The possible implementation of a fast-track registration procedure for placement of asset-backed securities in Peru

Wednesday 17 November 2021

Paul Castritius
Rodrigo, Elias & Medrano Abogados, Lima

The cost of financing has increased for Peruvian companies, with the increased perception of risk for the development of economic activities in the country.

This requires a reaction from the regulatory authorities for finance systems, such as the Peruvian Superintendency of the Securities Market (SMV), to search for maximum efficiency in the regulatory regimes that companies must comply with to access financing.

Let us take the example of asset securitisation, an alternative mechanism to traditional financing (in which securities are backed by the general risk of the issuer). Companies use this for structuring securities issuances in which risk is based exclusively on specific assets, potentially allowing them to access different markets in more favourable conditions.

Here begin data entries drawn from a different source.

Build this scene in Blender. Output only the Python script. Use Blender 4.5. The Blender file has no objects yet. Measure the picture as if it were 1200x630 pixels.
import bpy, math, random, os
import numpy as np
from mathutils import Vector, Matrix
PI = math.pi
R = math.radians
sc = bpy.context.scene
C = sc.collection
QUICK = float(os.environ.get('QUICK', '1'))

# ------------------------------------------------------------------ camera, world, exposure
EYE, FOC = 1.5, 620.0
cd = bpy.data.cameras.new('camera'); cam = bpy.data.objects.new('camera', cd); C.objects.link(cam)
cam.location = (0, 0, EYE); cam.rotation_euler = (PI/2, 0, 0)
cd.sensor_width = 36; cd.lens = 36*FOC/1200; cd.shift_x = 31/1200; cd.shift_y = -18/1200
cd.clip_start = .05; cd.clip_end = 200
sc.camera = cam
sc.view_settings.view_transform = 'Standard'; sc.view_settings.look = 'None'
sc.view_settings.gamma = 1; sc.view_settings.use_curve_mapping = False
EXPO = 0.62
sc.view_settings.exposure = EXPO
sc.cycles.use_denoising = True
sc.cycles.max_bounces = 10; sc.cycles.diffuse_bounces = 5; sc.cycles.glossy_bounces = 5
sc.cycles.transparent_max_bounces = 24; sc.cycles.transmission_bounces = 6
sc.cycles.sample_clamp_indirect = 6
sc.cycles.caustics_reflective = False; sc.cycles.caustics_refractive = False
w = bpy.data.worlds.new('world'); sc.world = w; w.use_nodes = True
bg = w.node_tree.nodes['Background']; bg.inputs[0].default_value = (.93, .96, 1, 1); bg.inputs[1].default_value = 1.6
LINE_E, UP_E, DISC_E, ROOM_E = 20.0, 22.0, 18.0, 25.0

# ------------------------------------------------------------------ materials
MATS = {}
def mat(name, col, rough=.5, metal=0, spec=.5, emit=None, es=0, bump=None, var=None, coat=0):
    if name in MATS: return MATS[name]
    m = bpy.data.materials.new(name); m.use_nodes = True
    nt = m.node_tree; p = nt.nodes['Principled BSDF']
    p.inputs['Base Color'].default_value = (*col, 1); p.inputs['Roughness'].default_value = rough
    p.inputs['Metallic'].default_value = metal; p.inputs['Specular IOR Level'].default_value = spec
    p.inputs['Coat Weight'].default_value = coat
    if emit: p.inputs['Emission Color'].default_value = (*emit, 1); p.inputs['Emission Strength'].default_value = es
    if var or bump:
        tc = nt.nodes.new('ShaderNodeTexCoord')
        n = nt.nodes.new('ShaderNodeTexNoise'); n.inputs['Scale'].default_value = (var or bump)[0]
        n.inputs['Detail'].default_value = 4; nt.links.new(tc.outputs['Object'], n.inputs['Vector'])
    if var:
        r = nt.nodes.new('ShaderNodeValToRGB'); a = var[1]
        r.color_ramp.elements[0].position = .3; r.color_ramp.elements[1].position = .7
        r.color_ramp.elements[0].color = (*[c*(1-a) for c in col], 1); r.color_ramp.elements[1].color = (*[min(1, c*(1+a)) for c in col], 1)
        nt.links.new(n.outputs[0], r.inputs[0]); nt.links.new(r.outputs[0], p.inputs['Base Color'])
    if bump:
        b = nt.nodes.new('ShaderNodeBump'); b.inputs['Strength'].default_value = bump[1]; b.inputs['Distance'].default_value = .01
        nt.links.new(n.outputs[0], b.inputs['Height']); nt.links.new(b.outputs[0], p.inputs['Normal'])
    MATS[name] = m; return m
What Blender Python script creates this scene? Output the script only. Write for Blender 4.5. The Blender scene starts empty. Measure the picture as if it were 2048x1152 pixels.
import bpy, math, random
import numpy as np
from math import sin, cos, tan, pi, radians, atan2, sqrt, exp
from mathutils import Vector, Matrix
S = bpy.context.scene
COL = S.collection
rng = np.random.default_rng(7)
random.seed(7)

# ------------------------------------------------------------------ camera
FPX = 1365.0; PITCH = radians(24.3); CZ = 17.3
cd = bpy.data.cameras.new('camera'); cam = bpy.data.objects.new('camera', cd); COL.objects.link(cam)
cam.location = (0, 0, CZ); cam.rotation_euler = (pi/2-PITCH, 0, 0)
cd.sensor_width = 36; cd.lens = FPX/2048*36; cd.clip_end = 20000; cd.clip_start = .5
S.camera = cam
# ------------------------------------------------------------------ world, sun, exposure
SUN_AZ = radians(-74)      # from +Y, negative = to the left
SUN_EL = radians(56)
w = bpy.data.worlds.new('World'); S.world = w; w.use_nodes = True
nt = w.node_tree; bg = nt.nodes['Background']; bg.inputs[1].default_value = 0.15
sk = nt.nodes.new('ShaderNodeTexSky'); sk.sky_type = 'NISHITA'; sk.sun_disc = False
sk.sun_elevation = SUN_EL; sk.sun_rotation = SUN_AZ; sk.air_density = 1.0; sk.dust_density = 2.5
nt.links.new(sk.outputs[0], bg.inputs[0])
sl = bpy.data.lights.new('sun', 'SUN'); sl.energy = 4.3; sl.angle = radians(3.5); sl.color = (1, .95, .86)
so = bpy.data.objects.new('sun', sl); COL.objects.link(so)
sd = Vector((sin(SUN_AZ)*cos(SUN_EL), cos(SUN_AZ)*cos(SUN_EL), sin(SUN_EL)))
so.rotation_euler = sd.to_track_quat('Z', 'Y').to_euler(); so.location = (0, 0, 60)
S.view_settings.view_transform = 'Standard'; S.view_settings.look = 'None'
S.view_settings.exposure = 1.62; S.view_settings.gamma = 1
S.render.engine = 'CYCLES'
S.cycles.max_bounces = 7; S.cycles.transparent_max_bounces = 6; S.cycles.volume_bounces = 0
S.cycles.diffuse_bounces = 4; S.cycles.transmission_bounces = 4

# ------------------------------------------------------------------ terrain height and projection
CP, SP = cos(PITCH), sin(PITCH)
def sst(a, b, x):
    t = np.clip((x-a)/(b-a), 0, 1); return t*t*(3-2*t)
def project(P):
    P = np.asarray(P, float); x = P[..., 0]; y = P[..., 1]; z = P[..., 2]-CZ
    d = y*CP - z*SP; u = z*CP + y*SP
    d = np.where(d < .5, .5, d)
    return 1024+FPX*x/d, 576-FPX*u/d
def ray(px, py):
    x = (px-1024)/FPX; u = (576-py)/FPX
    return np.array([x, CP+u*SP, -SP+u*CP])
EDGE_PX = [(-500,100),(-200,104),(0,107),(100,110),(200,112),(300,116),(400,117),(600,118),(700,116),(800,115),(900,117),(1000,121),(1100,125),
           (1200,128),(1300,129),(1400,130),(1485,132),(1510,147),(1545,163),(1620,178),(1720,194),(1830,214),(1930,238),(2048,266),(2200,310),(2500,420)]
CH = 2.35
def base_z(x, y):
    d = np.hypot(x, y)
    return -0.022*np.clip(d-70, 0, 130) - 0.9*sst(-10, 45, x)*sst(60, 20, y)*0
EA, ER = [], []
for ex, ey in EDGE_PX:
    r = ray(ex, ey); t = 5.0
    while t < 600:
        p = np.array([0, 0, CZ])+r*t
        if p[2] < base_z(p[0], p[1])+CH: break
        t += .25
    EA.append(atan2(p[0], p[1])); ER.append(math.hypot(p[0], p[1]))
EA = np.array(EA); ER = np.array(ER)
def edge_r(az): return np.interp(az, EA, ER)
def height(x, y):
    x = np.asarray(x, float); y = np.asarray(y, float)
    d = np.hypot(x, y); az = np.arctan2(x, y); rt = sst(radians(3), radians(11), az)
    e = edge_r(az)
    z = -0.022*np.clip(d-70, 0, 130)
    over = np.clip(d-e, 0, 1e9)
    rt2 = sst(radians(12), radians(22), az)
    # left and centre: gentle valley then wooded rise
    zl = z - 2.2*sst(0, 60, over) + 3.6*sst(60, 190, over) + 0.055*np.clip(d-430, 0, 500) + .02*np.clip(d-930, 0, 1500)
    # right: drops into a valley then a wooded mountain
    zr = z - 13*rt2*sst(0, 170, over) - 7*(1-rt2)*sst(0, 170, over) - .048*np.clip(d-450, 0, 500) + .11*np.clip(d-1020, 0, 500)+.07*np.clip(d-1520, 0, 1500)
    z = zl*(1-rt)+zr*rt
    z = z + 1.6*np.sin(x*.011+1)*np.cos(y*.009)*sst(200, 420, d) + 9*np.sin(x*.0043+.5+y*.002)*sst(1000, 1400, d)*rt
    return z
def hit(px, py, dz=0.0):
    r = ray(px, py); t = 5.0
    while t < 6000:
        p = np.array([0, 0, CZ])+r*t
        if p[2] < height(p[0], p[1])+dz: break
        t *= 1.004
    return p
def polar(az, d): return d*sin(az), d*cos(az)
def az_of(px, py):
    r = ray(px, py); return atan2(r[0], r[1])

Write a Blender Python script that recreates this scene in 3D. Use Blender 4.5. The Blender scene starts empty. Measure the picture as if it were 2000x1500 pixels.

Peruvian legislation has implemented specialised markets such as the Institutional Investors Market (MII) or the Alternative Securities Market (MAV). These markets allow issuers to place their securities and obtain financing with lower regulatory requirements and faster registration times than the ‘general regime’ applicable to public offerings, therefore enabling more agile and lower-cost placements. However, these markets are not available to companies that want to structure and place asset-backed securities on them.

The MII is a market in which only ‘typical’ institutional investors (such as pension funds, insurance companies, and other entities of the financial system and the capital market), as well as non-traditional institutional investors, such as public or private funds, companies and individuals, that meet certain minimum equity or portfolio requirements, may invest.

The main advantages of the legal regime applicable to this market compared to the ‘general regime’ is that:

  • the review of the SMV of the registration procedure is limited to verifying the filing of the required documentation (ie, it would not analyse the content);
  • the information of the transaction is not open to the public;
  • only one risk rating is required instead of two; and
  • that issuers are subject to lower post-registration reporting requirements.

The MAV, for its part, is a market open to any investor, in which only companies with income derived from the sale of goods or the provision of services for an amount below PEN350m (approximately $87.5m at an exchange rate of four Peruvian soles per US dollar) can participate as issuers. The main advantages of this market consist of:

  • shorter registration periods;
  • only one risk rating is required instead of two;
  • pre-established forms are used for the preparation of the documentation required for the registration;
  • fewer post-registration information requirements;
  • a less strict sanctioning regime; and
  • reduced regulatory fees.

Unfortunately, a company that wants to use certain assets to structure an issuance of securities backed only by those assets will not be able to access the MII or the MAV, to the extent that the regulations that govern them do not foresee that asset-backed securities may be placed on those markets.

Together with the Association of Securitization Companies – a union of the entities that serve as trustees in the trusts that serve as vehicles for the issuance of asset-backed securities – we have prepared and presented the SMV with a project to modify the regulations of the MII so that said market would be open for the placement of asset-backed securities. The same path is planned with respect to the regulation of the MAV.

The first proposal is on the SMV’s regulatory agenda for this year and a positive result is foreseen. However, it is also expected that the amendment of the MAV regulation to obtain the same result will also be included in the SMV’s regulatory agenda in the short term.

This will undoubtedly make an important contribution to granting more financing options to companies, as well as increasing the investment instrument option for market participants.